Social Justice Warriors,
nos super-héros du quotidien
La pierre angulaire de l’Occident moderne est l’individualisme anthropologique. Tout progrès social est censé pouvoir bénéficier à terme à n’importe quel individu en soi, quels que soient son patrimoine génétique (sexe, orientation sexuelle, origine ethnique) et ses choix culturels (politiques, religieux, alimentaires ou autres). Malgré tous leurs vices et leurs défauts, les sociétés occidentales sont les plus multiculturelles et les plus égalitaires, donc les plus inclusives au monde.

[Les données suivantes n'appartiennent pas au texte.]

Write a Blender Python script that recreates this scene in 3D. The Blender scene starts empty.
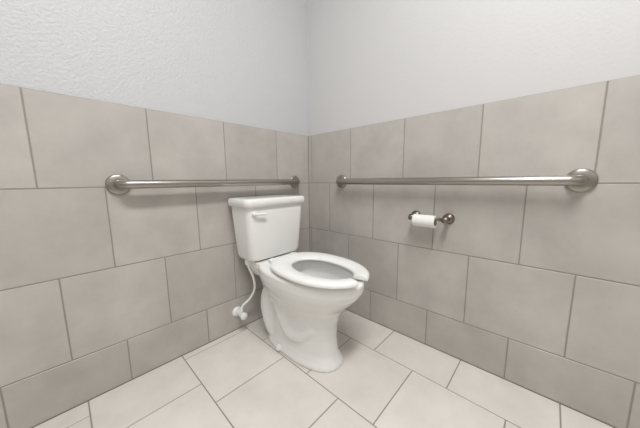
import bpy, bmesh, math, random
import numpy as np
from mathutils import Vector, Matrix
random.seed(3)
S=bpy.context.scene
S.view_settings.view_transform='Standard'

# ---------------- camera fit ----------------
def basis(th,ph,ro):
    f=np.array([math.cos(th)*math.cos(ph),math.sin(th)*math.cos(ph),-math.sin(ph)])
    r0=np.array([math.sin(th),-math.cos(th),0.0]); u0=np.cross(r0,f)
    r=math.cos(ro)*r0+math.sin(ro)*u0; u=math.cos(ro)*u0-math.sin(ro)*r0
    return f,r,u
H=0.87
p=np.array([258,-1.272,-1.36,math.radians(44.1),math.radians(6.6),0,1.204,.334,.348,.73*.348,.14*.348,.49*.348,.89*.348,.09*.348,.55*.348,.93*.348,.41*.348])
def proj(P,p):
    f,r,u=basis(p[3],p[4],p[5]); d=np.array(P)-np.array([p[1],p[2],H])
    z=d@f; return 320+p[0]*(d@r)/z, 214-p[0]*(d@u)/z
obs=[]
def J(side,row,n,line,px,py): obs.append(('J',side,row,n,line,px,py))
J('L',1,3,0,22,86);J('L',1,3,1,37,187);J('L',1,2,0,145,107);J('L',1,2,1,151,185);J('L',1,1,0,224,121);J('L',1,0,0,277,131)
J('L',2,3,1,103,190);J('L',2,3,2,115,265);J('L',2,2,1,197,188);J('L',2,2,2,202,250)
J('L',3,3,2,58,281);J('L',3,3,3,74,359);J('L',3,2,2,164,260);J('L',3,2,3,171,321)
J('L',4,2,3,128,343);J('L',4,2,9,132,378)
J('R',1,4,0,606,80);J('R',1,4,1,595,182);J('R',1,3,0,483,103);J('R',1,3,1,478,181);J('R',1,2,0,405,119);J('R',1,2,1,403,180);J('R',1,1,0,351,128)
J('R',2,3,1,528,187);J('R',2,3,2,519,263);J('R',2,1,1,373,190);J('R',2,1,2,372,235)
J('R',3,3,2,577,277);J('R',3,3,3,563,358);J('R',3,2,2,469,257);J('R',3,2,3,464,314);J('R',3,1,2,398,243);J('R',3,1,3,397,303)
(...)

Or, le progrès inclus dans l’atomisation sociale ne semble pas avoir tenu toutes ses promesses. Un certain nombre d’inégalités résiduelles sont palpables, non plus de manière individuelle, mais sous un angle communautaire. La domination sociale semble en conséquence s’opérer à un échelon supérieur, d’où la suspicion d’une domination de type systémique. À partir du moment où la domination est systémique, l’État est lui-même mis en cause. Si l’État, garant de la justice, n’inspire plus confiance, la justice devient elle-même suspecte d’entretenir les inégalités résiduelles.
Dès lors, certains s’efforceront de promouvoir une autre sorte de justice, une sur-justice en quelque sorte, devenant ainsi les champions de la fameuse justice sociale : à discrimination, discrimination et demie, ou discrimination « positive ». Femmes, populations immigrées, minorités religieuses ou sexuelles, handicapés, jeunes ou vieux, chaque communauté pouvant être victimisée est ainsi appelée à bénéficier de l’action militante et généreuse de ces justiciers contemporains, ces Social Justice Warriors mus pour certains par une vertu ostentatoire, la satisfaction d’œuvrer pour le Bien et de le faire savoir.
Par contraste, la majorité incriminée (qui d’ailleurs n’en est plus une par retranchements successifs), celle figurant la domination systémique à l’œuvre, est le dénominateur cumulatif et commun à toutes les victimes, à savoir l’homme dans la force de l’âge, blanc, hétérosexuel et préférentiellement catholique s’il doit être affublé d’une religion. Celui-là est censé avoir obtenu plus que sa part durant des siècles. À ce titre, il devient bourreau attitré, trop longtemps surmédiatisé et appelé à s’effacer.
La tendance est alors de prendre le contre-pied de ce qui est perçu comme un accaparement historique de l’attention et des honneurs en recourant à des quotas communautaires et à un retournement discriminatoire en faveur des victimes désignées. Cette idéologie, au sens d’un ensemble plus ou moins cohérent de doctrines et de croyances propres à notre époque, trouve de plus en plus de relais institutionnels et juridiques, raison pour laquelle, probablement, certains sont tentés, par contrecoup, de la voir à l’œuvre partout et tout le temps sous le vocable « woke ».
Toute ressemblance avec des faits et des personnages fictifs portés à l’écran par certains studios hollywoodiens bien connus ne serait pas, bien sûr, le fruit d’une pure coïncidence.